Prediction of urban residential end-use water demands by integrating known and unknown water demand drivers at multiple scales II: Model application and validation

- An application of a stochastic modeling method is presented.
- Probability distributions to describe each probability space is identified.
- The model validation demonstrates a satisfactory predictive capacity.
- This also evidences model's effectiveness to predict water demand at multiple scales.
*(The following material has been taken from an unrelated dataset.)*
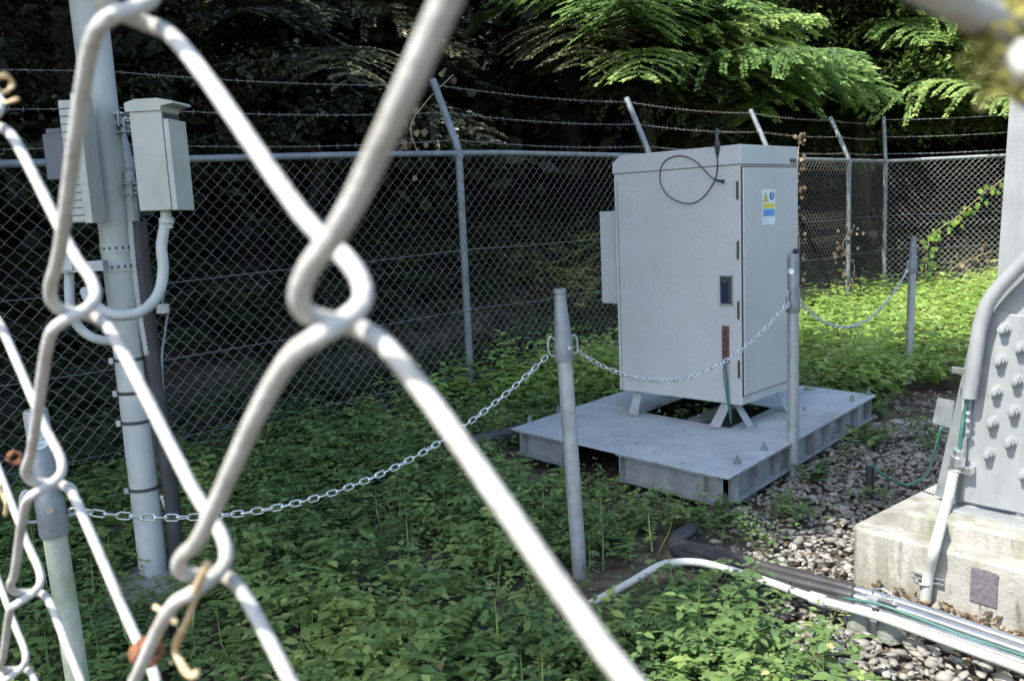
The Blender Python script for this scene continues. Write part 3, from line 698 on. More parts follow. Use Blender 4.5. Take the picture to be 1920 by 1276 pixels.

Detailed prediction of end-use water demand at multiple spatial and temporal scales is essential for planning urban water supply using multiple water sources based on fit-for-purpose criteria. This paper presents the application of a stochastic model to predict urban residential end-use water demands at multiple spatial and temporal scales. The model includes an improved representation of spatial and temporal variability of urban residential water use by considering the effect of a significant number of water demand drivers such as household size, dwelling type, appliance efficiency, availability of water end-uses/appliances at dwellings, presence of children, presence of people at home, diurnal behavioral patterns and temperature. A stochastic approach is used to describe the variability of residential water demand that is not captured by these known explanatory variables. The model is validated against quarterly meter readings and hourly water use data. The validation of household water demand at a quarterly scale with billing data shows Correlation coefficients (R2) ranging between 90% and 96% and Nash-Sutcliffe coefficients ranging between 0.70 and 0.92 for the four seasons analyzed which, verifies the predictive capacity of the model. The model validation also demonstrates the statistical stability of the selected probability distributions used in modeling the unexplained behavior of urban residential water consumers. The hourly scale validation also demonstrates a satisfactory predictive capacity in predicting household water demand. This also evidences the effectiveness of the modeling approach to predict urban residential water demand at multiple temporal scales.